"The Declaration of the Rights of Man at the end of the eighteenth century was a turning point in history. It meant nothing more nor less than that from then on Man, and not God's command or the customs of history, should be the source of Law. Independent of the privileges which history had bestowed upon certain strata of society or certain nations, the declaration indicated man's emancipation from all tutelage and announced that he had now come of age." (The Origins of Totalitarianism, Hannah Arendt, 1994; page 290).
The irony is that in order for Man to have become emancipated from all tutelage he had to devise a system whereby the entire society remained in its adolescent state, where scarcity ruled and growth was the only accepted objective of collective decision-making.

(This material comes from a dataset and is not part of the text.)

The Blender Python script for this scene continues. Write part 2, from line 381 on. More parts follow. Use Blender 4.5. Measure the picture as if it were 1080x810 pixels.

Where society sees itself as adult it sees itself as a steward where some authority regulates conduct according to the dictates of responsibility and, probably, the cardinal virtues. Something however was lost with Man's emancipation from the hidebound estates of tradition and custom. The limitations on authority that custom or God would impose on the rulers through the agency of civil society or an appeal to human decency – the emancipation also suspended all those conservative forces too.
The exercise of absolute power by the state and by the police, and the corresponding loss of autonomy and dignity for the general public, becomes not only a possibility but also almost an inevitability under the new world order ushered in by the French Revolution.